The proposed workflow demonstrates that a 3D cadaster for Historical sites can benefit from the information that is maintained by the public administration and the Heritage Preservation Council and in other databases, creating an easily accessed and shared single information repository. In this case, the low cost of UAS-based context capture allows the continuous updating of the actual situation of the study area.

Despite the quality of the products generated, the proposed workflow encountered some difficulties, highlighting the lack of interoperability between software, which made it impossible to connect the BIM and GIS platforms more closely. The interoperability between the software, the definition of the attributes, and which LOD are the most suitable are some of the challenges found in this research.

The manipulation of acquired data is a method that requires higher human effort, especially when feeding the GIS system for the generation of Thematic Cartography and BIM modeling based on the point cloud. The use of GIS for applications in historical sites allows the characterization of the territory, generating information to understand how the district is inserted in its surroundings. Thus, interventions would not be limited only to the scale of the building but would extrapolate to the local scale.
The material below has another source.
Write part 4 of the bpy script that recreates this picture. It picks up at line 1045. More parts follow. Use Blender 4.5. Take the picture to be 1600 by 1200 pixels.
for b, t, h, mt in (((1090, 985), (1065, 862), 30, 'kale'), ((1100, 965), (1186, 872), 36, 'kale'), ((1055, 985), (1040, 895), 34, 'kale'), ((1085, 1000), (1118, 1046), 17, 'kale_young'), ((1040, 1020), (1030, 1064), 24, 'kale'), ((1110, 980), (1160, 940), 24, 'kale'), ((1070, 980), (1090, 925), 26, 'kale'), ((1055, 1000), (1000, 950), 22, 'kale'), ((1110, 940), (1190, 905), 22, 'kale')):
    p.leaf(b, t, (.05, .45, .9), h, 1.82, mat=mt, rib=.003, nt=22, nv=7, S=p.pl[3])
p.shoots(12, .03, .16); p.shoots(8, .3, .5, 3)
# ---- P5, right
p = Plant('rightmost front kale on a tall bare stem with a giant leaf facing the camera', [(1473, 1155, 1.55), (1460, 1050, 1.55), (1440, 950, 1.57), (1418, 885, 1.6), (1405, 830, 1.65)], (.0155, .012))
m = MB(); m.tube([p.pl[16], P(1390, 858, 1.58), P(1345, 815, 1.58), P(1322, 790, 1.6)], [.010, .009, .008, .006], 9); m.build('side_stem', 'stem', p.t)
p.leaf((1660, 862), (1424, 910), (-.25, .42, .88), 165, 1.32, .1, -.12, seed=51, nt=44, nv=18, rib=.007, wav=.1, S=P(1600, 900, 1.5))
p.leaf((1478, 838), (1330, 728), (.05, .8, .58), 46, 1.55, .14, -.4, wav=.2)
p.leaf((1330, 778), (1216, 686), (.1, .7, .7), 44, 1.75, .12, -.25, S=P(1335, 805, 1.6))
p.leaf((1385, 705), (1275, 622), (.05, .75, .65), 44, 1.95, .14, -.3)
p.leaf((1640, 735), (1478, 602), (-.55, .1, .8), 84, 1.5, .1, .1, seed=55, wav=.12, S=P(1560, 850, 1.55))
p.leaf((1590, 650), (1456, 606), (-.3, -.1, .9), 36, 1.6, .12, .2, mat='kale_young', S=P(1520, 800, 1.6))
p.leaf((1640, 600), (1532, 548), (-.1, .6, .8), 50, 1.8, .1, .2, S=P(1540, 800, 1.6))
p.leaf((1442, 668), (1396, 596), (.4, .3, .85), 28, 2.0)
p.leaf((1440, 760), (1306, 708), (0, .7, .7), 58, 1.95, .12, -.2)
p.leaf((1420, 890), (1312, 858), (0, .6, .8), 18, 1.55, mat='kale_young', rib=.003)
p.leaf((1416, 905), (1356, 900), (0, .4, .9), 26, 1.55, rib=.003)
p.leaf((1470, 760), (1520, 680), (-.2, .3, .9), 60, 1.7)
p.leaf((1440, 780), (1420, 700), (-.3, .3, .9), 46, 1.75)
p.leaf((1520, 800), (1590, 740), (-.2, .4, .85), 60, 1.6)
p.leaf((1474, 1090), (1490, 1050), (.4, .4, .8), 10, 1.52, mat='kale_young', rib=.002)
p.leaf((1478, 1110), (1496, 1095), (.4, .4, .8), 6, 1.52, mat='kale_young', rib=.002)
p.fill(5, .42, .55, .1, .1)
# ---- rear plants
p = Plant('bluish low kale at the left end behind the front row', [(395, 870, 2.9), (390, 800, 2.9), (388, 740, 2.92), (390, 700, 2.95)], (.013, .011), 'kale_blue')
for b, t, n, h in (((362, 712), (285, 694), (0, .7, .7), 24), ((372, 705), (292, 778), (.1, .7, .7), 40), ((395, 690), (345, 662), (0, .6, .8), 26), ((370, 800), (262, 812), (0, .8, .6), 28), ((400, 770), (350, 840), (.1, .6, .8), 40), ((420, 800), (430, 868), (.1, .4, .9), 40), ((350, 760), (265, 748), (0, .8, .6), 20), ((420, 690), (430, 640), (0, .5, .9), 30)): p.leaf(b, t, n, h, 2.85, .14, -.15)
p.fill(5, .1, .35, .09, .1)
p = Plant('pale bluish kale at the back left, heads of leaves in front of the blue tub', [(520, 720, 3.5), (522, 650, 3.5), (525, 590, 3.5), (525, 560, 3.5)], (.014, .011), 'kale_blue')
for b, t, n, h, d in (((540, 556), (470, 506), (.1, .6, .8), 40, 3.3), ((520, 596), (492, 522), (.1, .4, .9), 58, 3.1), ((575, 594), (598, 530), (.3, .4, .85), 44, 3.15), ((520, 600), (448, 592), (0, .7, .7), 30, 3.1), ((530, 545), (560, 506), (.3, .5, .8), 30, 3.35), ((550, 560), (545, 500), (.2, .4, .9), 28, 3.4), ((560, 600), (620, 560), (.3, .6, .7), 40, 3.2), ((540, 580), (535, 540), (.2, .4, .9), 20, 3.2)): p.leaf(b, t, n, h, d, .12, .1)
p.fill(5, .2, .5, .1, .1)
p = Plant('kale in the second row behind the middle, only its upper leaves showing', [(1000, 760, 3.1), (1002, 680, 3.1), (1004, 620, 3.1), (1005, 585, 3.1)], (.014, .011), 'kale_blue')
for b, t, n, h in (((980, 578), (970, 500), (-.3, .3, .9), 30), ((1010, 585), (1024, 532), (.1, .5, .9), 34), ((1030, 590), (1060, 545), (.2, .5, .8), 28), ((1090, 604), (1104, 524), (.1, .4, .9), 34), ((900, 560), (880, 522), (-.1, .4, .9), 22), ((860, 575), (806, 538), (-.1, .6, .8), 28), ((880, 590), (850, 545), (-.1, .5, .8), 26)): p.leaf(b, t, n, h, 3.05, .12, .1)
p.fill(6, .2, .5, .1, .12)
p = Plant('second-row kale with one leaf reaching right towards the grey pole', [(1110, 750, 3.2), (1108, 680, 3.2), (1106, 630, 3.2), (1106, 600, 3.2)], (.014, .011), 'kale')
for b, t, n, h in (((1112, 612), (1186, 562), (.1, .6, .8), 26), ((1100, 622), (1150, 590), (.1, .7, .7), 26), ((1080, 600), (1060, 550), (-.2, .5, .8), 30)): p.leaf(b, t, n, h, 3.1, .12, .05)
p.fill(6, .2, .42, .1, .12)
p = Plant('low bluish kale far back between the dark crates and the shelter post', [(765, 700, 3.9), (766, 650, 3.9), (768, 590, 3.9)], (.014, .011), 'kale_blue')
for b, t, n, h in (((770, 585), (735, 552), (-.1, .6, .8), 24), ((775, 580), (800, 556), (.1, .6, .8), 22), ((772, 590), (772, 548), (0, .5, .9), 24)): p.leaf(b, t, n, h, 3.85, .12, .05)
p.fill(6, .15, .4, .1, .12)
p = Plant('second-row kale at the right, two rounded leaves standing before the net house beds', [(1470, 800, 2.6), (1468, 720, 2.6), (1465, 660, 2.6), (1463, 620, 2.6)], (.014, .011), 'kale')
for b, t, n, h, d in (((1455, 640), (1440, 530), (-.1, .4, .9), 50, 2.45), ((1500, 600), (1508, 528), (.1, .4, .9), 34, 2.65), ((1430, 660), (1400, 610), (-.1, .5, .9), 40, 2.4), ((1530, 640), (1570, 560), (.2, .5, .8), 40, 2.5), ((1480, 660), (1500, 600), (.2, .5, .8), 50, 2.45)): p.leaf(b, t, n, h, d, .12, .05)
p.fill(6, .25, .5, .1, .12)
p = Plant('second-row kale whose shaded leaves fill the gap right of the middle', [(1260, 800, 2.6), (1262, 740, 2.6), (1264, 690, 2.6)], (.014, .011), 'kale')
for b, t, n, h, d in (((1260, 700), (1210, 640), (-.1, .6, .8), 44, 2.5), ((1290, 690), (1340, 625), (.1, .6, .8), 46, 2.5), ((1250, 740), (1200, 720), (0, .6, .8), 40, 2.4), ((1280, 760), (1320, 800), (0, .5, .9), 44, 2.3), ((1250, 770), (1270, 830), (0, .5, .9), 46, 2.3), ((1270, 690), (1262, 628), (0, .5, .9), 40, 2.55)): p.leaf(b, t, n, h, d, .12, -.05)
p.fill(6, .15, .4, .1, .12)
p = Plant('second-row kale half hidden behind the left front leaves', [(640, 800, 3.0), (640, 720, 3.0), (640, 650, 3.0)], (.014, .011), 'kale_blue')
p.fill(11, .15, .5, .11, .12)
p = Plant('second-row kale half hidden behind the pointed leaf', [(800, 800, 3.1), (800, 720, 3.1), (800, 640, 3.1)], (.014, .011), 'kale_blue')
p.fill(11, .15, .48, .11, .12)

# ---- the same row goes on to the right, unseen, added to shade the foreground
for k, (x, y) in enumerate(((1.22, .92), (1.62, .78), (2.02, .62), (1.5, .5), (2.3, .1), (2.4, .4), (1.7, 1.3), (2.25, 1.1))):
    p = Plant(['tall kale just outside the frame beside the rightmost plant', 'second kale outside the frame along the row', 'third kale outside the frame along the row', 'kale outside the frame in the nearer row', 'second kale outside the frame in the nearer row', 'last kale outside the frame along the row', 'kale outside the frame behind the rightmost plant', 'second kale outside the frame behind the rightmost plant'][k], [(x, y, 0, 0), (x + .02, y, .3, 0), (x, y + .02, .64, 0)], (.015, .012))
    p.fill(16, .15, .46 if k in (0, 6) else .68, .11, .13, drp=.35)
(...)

Exporting the georeferenced mapping from the GIS platform to the DXF format to work it in Revit and Archicad environments (there is not a direct and simultaneous link between the software), only the georeferencing coordinates were maintained, losing all other attributes previously indexed in GIS software. Another challenge is to understand the modeling on each platform so that information is not lost in interoperability.

Thus, the integration of BIM and GIS semantics and instances in a single platform was complex and unsatisfactory, and it is part of future work to seek solutions to this problem.